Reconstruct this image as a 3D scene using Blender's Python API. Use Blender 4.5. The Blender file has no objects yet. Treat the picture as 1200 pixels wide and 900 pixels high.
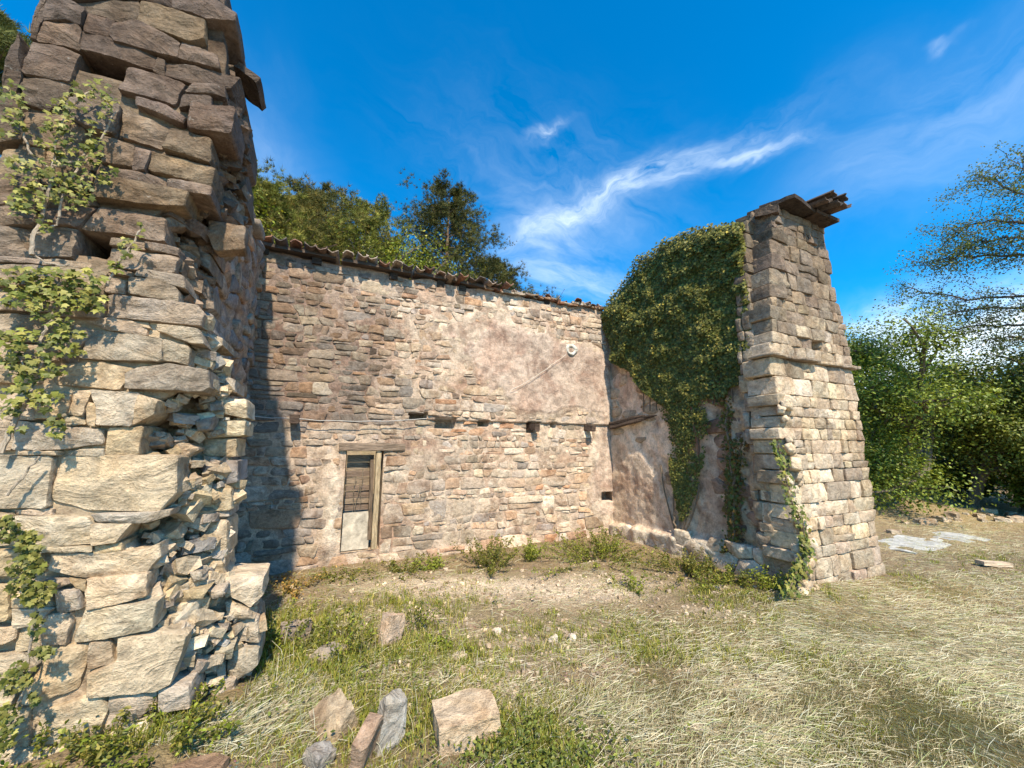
import bpy, math, random
import numpy as np
from mathutils import Vector, Matrix
rng = np.random.default_rng(7)
random.seed(7)
SC = bpy.context.scene
COL = SC.collection
# ------------------------------------------------------------------ camera
F = 450.0; PITCH = math.radians(9.3); YAW = math.radians(25.2); H = 1.6
HD = np.array([math.sin(YAW), math.cos(YAW), 0.0]); RT = np.array([math.cos(YAW), -math.sin(YAW), 0.0])
FW = HD*math.cos(PITCH)+np.array([0, 0, math.sin(PITCH)]); UP = -HD*math.sin(PITCH)+np.array([0, 0, math.cos(PITCH)])
CAM = np.array([0, 0, H])
cd = bpy.data.cameras.new('camera'); cam = bpy.data.objects.new('camera', cd); COL.objects.link(cam)
cam.location = (0, 0, H); cam.rotation_euler = (math.pi/2+PITCH, 0, -YAW)
cd.sensor_width = 36; cd.lens = 36*F/1200; cd.clip_end = 3000; cd.clip_start = 0.05
SC.camera = cam
# ------------------------------------------------------------------ light and exposure
SUN = Vector((-0.13, -1.0, 1.18)).normalized()
sl = bpy.data.lights.new('sun', 'SUN'); so = bpy.data.objects.new('sun', sl); COL.objects.link(so)
sl.energy = 3.7; sl.angle = math.radians(1.2); sl.color = (1.0, 0.87, 0.66)
so.rotation_euler = (-SUN).to_track_quat('-Z', 'Y').to_euler()
SC.view_settings.view_transform = 'Standard'; SC.view_settings.look = 'None'
SC.view_settings.exposure = 1.12; SC.view_settings.gamma = 1.0
SC.cycles.max_bounces = 6; SC.cycles.diffuse_bounces = 3; SC.cycles.transparent_max_bounces = 6

def ray(x, y): return FW+RT*(x-600)/F+UP*(450-y)/F
def onY(x, y, Y):
    r = ray(x, y); return CAM+r*(Y/r[1])
def onX(x, y, X):
    r = ray(x, y); return CAM+r*(X/r[0])
def onZ(x, y, Z=0.0):
    r = ray(x, y); return CAM+r*((Z-H)/r[2])
def proj(P):
    d = np.asarray(P)-CAM; z = np.maximum(d@FW, 0.05)
    return 600+F*(d@RT)/z, 450-F*(d@UP)/z

class NT:
    def __init__(s, nt): s.nt = nt; s.x = 0
    def n(s, t, **kw):
        nd = s.nt.nodes.new(t); s.x += 40; nd.location = (s.x, 0)
        ins = kw.pop('ins', {})
        for k, v in kw.items(): setattr(nd, k, v)
        for k, v in ins.items():
            if hasattr(v, 'is_linked') or isinstance(v, bpy.types.NodeSocket): s.nt.links.new(v, nd.inputs[k])
            else: nd.inputs[k].default_value = v
        return nd
    def m(s, op, a, b=0.0, c=None, clamp=False):
        i = {0: a, 1: b}
        if c is not None: i[2] = c
        return s.n('ShaderNodeMath', operation=op, use_clamp=clamp, ins=i).outputs[0]
    def vm(s, op, a, b=(0, 0, 0)):
        nd = s.n('ShaderNodeVectorMath', operation=op, ins={0: a, 1: b})
        return nd.outputs[1] if op in ('DOT_PRODUCT', 'LENGTH') else nd.outputs[0]
    def noise(s, vec, scale, detail=5, rough=0.55, dist=0.0, col=False):
        nd = s.n('ShaderNodeTexNoise', ins={'Vector': vec, 'Scale': scale, 'Detail': detail, 'Roughness': rough, 'Distortion': dist})
        return nd.outputs['Color' if col else 0]
    def ramp(s, f, stops):
        nd = s.n('ShaderNodeValToRGB', ins={0: f}); r = nd.color_ramp
        while len(r.elements) < len(stops): r.elements.new(0.5)
        for e, (p, c) in zip(r.elements, stops):
            e.position = p; e.color = (c[0], c[1], c[2], 1) if hasattr(c, '__len__') else (c, c, c, 1)
        return nd.outputs[0]
    def mix(s, f, a, b, mode='MIX'):
        nd = s.n('ShaderNodeMix', data_type='RGBA', blend_type=mode)
        for k, v in ((0, f), (6, a), (7, b)):
            if isinstance(v, bpy.types.NodeSocket): s.nt.links.new(v, nd.inputs[k])
            else: nd.inputs[k].default_value = v if k == 0 else (v[0], v[1], v[2], 1)
        return nd.outputs[2]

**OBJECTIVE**
Write out, word for word, the lines from the start of the data through the one holding "return 600+F*(d@RT)/z, 450-F*(d@UP)/z". Omit pictures.

**SOLUTION TO THIS EXERCISE**
Reconstruct this image as a 3D scene using Blender's Python API. Use Blender 4.5. The Blender file has no objects yet. Treat the picture as 1200 pixels wide and 900 pixels high.
import bpy, math, random
import numpy as np
from mathutils import Vector, Matrix
rng = np.random.default_rng(7)
random.seed(7)
SC = bpy.context.scene
COL = SC.collection
# ------------------------------------------------------------------ camera
F = 450.0; PITCH = math.radians(9.3); YAW = math.radians(25.2); H = 1.6
HD = np.array([math.sin(YAW), math.cos(YAW), 0.0]); RT = np.array([math.cos(YAW), -math.sin(YAW), 0.0])
FW = HD*math.cos(PITCH)+np.array([0, 0, math.sin(PITCH)]); UP = -HD*math.sin(PITCH)+np.array([0, 0, math.cos(PITCH)])
CAM = np.array([0, 0, H])
cd = bpy.data.cameras.new('camera'); cam = bpy.data.objects.new('camera', cd); COL.objects.link(cam)
cam.location = (0, 0, H); cam.rotation_euler = (math.pi/2+PITCH, 0, -YAW)
cd.sensor_width = 36; cd.lens = 36*F/1200; cd.clip_end = 3000; cd.clip_start = 0.05
SC.camera = cam
# ------------------------------------------------------------------ light and exposure
SUN = Vector((-0.13, -1.0, 1.18)).normalized()
sl = bpy.data.lights.new('sun', 'SUN'); so = bpy.data.objects.new('sun', sl); COL.objects.link(so)
sl.energy = 3.7; sl.angle = math.radians(1.2); sl.color = (1.0, 0.87, 0.66)
so.rotation_euler = (-SUN).to_track_quat('-Z', 'Y').to_euler()
SC.view_settings.view_transform = 'Standard'; SC.view_settings.look = 'None'
SC.view_settings.exposure = 1.12; SC.view_settings.gamma = 1.0
SC.cycles.max_bounces = 6; SC.cycles.diffuse_bounces = 3; SC.cycles.transparent_max_bounces = 6

def ray(x, y): return FW+RT*(x-600)/F+UP*(450-y)/F
def onY(x, y, Y):
    r = ray(x, y); return CAM+r*(Y/r[1])
def onX(x, y, X):
    r = ray(x, y); return CAM+r*(X/r[0])
def onZ(x, y, Z=0.0):
    r = ray(x, y); return CAM+r*((Z-H)/r[2])
def proj(P):
    d = np.asarray(P)-CAM; z = np.maximum(d@FW, 0.05)
    return 600+F*(d@RT)/z, 450-F*(d@UP)/z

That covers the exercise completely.